**Collected material:**
::::::::::
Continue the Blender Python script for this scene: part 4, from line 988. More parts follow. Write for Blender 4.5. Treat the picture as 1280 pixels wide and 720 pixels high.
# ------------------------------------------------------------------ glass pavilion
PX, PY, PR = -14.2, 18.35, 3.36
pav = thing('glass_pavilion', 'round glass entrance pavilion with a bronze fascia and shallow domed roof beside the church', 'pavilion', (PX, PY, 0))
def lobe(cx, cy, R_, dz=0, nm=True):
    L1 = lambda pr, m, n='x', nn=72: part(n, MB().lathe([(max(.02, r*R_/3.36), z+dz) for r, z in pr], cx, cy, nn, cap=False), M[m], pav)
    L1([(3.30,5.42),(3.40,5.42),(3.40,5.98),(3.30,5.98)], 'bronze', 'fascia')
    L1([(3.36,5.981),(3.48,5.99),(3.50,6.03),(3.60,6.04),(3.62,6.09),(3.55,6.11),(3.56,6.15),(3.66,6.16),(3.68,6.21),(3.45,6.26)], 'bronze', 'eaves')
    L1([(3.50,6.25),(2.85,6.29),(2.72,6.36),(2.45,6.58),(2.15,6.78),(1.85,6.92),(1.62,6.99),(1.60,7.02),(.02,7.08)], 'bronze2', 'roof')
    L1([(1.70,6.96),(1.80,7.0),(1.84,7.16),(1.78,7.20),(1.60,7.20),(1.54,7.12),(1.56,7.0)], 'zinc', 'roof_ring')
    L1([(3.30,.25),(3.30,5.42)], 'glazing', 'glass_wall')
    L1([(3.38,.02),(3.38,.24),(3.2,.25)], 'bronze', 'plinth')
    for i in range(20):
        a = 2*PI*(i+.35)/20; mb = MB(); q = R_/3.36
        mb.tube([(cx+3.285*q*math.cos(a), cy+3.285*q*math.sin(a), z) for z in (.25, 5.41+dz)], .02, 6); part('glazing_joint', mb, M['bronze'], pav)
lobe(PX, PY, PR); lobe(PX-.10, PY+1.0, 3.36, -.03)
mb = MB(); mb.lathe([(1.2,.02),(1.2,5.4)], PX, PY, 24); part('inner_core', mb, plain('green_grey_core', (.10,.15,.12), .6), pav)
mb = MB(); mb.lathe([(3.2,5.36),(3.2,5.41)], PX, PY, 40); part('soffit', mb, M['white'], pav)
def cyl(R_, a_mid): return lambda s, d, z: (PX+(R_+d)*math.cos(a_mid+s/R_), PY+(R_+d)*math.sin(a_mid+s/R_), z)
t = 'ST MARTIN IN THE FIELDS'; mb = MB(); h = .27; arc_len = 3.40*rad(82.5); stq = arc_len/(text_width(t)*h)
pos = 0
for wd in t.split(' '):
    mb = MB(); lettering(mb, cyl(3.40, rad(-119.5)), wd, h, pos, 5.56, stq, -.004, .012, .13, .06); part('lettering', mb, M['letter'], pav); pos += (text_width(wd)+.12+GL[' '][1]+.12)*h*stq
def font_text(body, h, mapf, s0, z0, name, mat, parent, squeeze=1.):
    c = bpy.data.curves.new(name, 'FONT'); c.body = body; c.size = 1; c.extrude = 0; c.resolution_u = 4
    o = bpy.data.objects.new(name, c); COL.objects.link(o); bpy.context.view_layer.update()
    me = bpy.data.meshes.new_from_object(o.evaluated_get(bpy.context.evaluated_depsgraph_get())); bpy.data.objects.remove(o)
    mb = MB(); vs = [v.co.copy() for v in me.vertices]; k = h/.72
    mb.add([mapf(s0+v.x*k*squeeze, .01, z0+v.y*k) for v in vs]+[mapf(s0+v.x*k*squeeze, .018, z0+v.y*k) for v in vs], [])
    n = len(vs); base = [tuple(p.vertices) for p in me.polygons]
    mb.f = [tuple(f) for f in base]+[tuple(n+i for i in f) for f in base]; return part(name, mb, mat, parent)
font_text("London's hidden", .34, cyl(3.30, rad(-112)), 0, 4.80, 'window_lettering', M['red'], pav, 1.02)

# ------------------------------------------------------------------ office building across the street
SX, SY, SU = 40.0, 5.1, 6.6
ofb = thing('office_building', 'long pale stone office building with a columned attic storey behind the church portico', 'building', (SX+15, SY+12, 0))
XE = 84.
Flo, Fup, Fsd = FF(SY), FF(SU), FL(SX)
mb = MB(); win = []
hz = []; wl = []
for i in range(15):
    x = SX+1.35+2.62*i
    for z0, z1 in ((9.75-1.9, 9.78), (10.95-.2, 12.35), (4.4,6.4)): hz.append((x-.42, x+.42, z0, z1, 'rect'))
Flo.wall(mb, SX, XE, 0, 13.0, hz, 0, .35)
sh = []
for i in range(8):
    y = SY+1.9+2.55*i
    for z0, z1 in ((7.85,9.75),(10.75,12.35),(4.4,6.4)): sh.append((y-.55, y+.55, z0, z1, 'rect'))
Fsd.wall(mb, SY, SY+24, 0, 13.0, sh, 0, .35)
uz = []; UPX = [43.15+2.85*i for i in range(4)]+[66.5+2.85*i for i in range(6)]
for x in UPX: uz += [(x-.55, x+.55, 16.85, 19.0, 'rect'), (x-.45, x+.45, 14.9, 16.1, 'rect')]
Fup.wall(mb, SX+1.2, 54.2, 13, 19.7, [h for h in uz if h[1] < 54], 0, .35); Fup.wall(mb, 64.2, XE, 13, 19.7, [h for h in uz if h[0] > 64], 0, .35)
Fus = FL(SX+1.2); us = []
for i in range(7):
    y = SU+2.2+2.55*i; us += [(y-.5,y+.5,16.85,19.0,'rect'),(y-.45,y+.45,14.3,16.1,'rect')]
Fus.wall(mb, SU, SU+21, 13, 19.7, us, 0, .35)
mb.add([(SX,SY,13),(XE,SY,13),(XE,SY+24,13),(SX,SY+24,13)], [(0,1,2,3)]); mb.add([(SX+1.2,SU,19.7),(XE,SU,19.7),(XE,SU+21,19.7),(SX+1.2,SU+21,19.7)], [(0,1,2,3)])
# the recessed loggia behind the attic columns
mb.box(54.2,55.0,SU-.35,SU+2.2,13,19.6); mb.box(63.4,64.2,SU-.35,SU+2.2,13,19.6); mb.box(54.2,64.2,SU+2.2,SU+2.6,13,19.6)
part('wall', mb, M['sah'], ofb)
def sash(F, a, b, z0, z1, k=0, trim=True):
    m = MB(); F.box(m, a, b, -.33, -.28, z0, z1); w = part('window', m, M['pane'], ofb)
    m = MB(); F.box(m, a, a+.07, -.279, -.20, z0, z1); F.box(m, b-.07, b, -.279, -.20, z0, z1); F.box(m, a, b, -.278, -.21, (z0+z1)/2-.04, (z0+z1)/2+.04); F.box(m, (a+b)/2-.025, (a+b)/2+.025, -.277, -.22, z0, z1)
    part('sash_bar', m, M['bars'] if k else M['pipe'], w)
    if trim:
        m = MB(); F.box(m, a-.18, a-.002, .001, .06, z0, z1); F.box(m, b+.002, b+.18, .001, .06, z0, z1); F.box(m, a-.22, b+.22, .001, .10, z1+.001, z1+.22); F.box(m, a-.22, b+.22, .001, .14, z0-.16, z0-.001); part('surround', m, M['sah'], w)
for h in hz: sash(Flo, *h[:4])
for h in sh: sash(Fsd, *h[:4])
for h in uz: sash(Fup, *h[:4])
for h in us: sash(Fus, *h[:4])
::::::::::
**Exercise aim:**
Give an exact copy of all the data shown above.

**Expected answer:**
Continue the Blender Python script for this scene: part 4, from line 988. More parts follow. Write for Blender 4.5. Treat the picture as 1280 pixels wide and 720 pixels high.
# ------------------------------------------------------------------ glass pavilion
PX, PY, PR = -14.2, 18.35, 3.36
pav = thing('glass_pavilion', 'round glass entrance pavilion with a bronze fascia and shallow domed roof beside the church', 'pavilion', (PX, PY, 0))
def lobe(cx, cy, R_, dz=0, nm=True):
    L1 = lambda pr, m, n='x', nn=72: part(n, MB().lathe([(max(.02, r*R_/3.36), z+dz) for r, z in pr], cx, cy, nn, cap=False), M[m], pav)
    L1([(3.30,5.42),(3.40,5.42),(3.40,5.98),(3.30,5.98)], 'bronze', 'fascia')
    L1([(3.36,5.981),(3.48,5.99),(3.50,6.03),(3.60,6.04),(3.62,6.09),(3.55,6.11),(3.56,6.15),(3.66,6.16),(3.68,6.21),(3.45,6.26)], 'bronze', 'eaves')
    L1([(3.50,6.25),(2.85,6.29),(2.72,6.36),(2.45,6.58),(2.15,6.78),(1.85,6.92),(1.62,6.99),(1.60,7.02),(.02,7.08)], 'bronze2', 'roof')
    L1([(1.70,6.96),(1.80,7.0),(1.84,7.16),(1.78,7.20),(1.60,7.20),(1.54,7.12),(1.56,7.0)], 'zinc', 'roof_ring')
    L1([(3.30,.25),(3.30,5.42)], 'glazing', 'glass_wall')
    L1([(3.38,.02),(3.38,.24),(3.2,.25)], 'bronze', 'plinth')
    for i in range(20):
        a = 2*PI*(i+.35)/20; mb = MB(); q = R_/3.36
        mb.tube([(cx+3.285*q*math.cos(a), cy+3.285*q*math.sin(a), z) for z in (.25, 5.41+dz)], .02, 6); part('glazing_joint', mb, M['bronze'], pav)
lobe(PX, PY, PR); lobe(PX-.10, PY+1.0, 3.36, -.03)
mb = MB(); mb.lathe([(1.2,.02),(1.2,5.4)], PX, PY, 24); part('inner_core', mb, plain('green_grey_core', (.10,.15,.12), .6), pav)
mb = MB(); mb.lathe([(3.2,5.36),(3.2,5.41)], PX, PY, 40); part('soffit', mb, M['white'], pav)
def cyl(R_, a_mid): return lambda s, d, z: (PX+(R_+d)*math.cos(a_mid+s/R_), PY+(R_+d)*math.sin(a_mid+s/R_), z)
t = 'ST MARTIN IN THE FIELDS'; mb = MB(); h = .27; arc_len = 3.40*rad(82.5); stq = arc_len/(text_width(t)*h)
pos = 0
for wd in t.split(' '):
    mb = MB(); lettering(mb, cyl(3.40, rad(-119.5)), wd, h, pos, 5.56, stq, -.004, .012, .13, .06); part('lettering', mb, M['letter'], pav); pos += (text_width(wd)+.12+GL[' '][1]+.12)*h*stq
def font_text(body, h, mapf, s0, z0, name, mat, parent, squeeze=1.):
    c = bpy.data.curves.new(name, 'FONT'); c.body = body; c.size = 1; c.extrude = 0; c.resolution_u = 4
    o = bpy.data.objects.new(name, c); COL.objects.link(o); bpy.context.view_layer.update()
    me = bpy.data.meshes.new_from_object(o.evaluated_get(bpy.context.evaluated_depsgraph_get())); bpy.data.objects.remove(o)
    mb = MB(); vs = [v.co.copy() for v in me.vertices]; k = h/.72
    mb.add([mapf(s0+v.x*k*squeeze, .01, z0+v.y*k) for v in vs]+[mapf(s0+v.x*k*squeeze, .018, z0+v.y*k) for v in vs], [])
    n = len(vs); base = [tuple(p.vertices) for p in me.polygons]
    mb.f = [tuple(f) for f in base]+[tuple(n+i for i in f) for f in base]; return part(name, mb, mat, parent)
font_text("London's hidden", .34, cyl(3.30, rad(-112)), 0, 4.80, 'window_lettering', M['red'], pav, 1.02)

# ------------------------------------------------------------------ office building across the street
SX, SY, SU = 40.0, 5.1, 6.6
ofb = thing('office_building', 'long pale stone office building with a columned attic storey behind the church portico', 'building', (SX+15, SY+12, 0))
XE = 84.
Flo, Fup, Fsd = FF(SY), FF(SU), FL(SX)
mb = MB(); win = []
hz = []; wl = []
for i in range(15):
    x = SX+1.35+2.62*i
    for z0, z1 in ((9.75-1.9, 9.78), (10.95-.2, 12.35), (4.4,6.4)): hz.append((x-.42, x+.42, z0, z1, 'rect'))
Flo.wall(mb, SX, XE, 0, 13.0, hz, 0, .35)
sh = []
for i in range(8):
    y = SY+1.9+2.55*i
    for z0, z1 in ((7.85,9.75),(10.75,12.35),(4.4,6.4)): sh.append((y-.55, y+.55, z0, z1, 'rect'))
Fsd.wall(mb, SY, SY+24, 0, 13.0, sh, 0, .35)
uz = []; UPX = [43.15+2.85*i for i in range(4)]+[66.5+2.85*i for i in range(6)]
for x in UPX: uz += [(x-.55, x+.55, 16.85, 19.0, 'rect'), (x-.45, x+.45, 14.9, 16.1, 'rect')]
Fup.wall(mb, SX+1.2, 54.2, 13, 19.7, [h for h in uz if h[1] < 54], 0, .35); Fup.wall(mb, 64.2, XE, 13, 19.7, [h for h in uz if h[0] > 64], 0, .35)
Fus = FL(SX+1.2); us = []
for i in range(7):
    y = SU+2.2+2.55*i; us += [(y-.5,y+.5,16.85,19.0,'rect'),(y-.45,y+.45,14.3,16.1,'rect')]
Fus.wall(mb, SU, SU+21, 13, 19.7, us, 0, .35)
mb.add([(SX,SY,13),(XE,SY,13),(XE,SY+24,13),(SX,SY+24,13)], [(0,1,2,3)]); mb.add([(SX+1.2,SU,19.7),(XE,SU,19.7),(XE,SU+21,19.7),(SX+1.2,SU+21,19.7)], [(0,1,2,3)])
# the recessed loggia behind the attic columns
mb.box(54.2,55.0,SU-.35,SU+2.2,13,19.6); mb.box(63.4,64.2,SU-.35,SU+2.2,13,19.6); mb.box(54.2,64.2,SU+2.2,SU+2.6,13,19.6)
part('wall', mb, M['sah'], ofb)
def sash(F, a, b, z0, z1, k=0, trim=True):
    m = MB(); F.box(m, a, b, -.33, -.28, z0, z1); w = part('window', m, M['pane'], ofb)
    m = MB(); F.box(m, a, a+.07, -.279, -.20, z0, z1); F.box(m, b-.07, b, -.279, -.20, z0, z1); F.box(m, a, b, -.278, -.21, (z0+z1)/2-.04, (z0+z1)/2+.04); F.box(m, (a+b)/2-.025, (a+b)/2+.025, -.277, -.22, z0, z1)
    part('sash_bar', m, M['bars'] if k else M['pipe'], w)
    if trim:
        m = MB(); F.box(m, a-.18, a-.002, .001, .06, z0, z1); F.box(m, b+.002, b+.18, .001, .06, z0, z1); F.box(m, a-.22, b+.22, .001, .10, z1+.001, z1+.22); F.box(m, a-.22, b+.22, .001, .14, z0-.16, z0-.001); part('surround', m, M['sah'], w)
for h in hz: sash(Flo, *h[:4])
for h in sh: sash(Fsd, *h[:4])
for h in uz: sash(Fup, *h[:4])
for h in us: sash(Fus, *h[:4])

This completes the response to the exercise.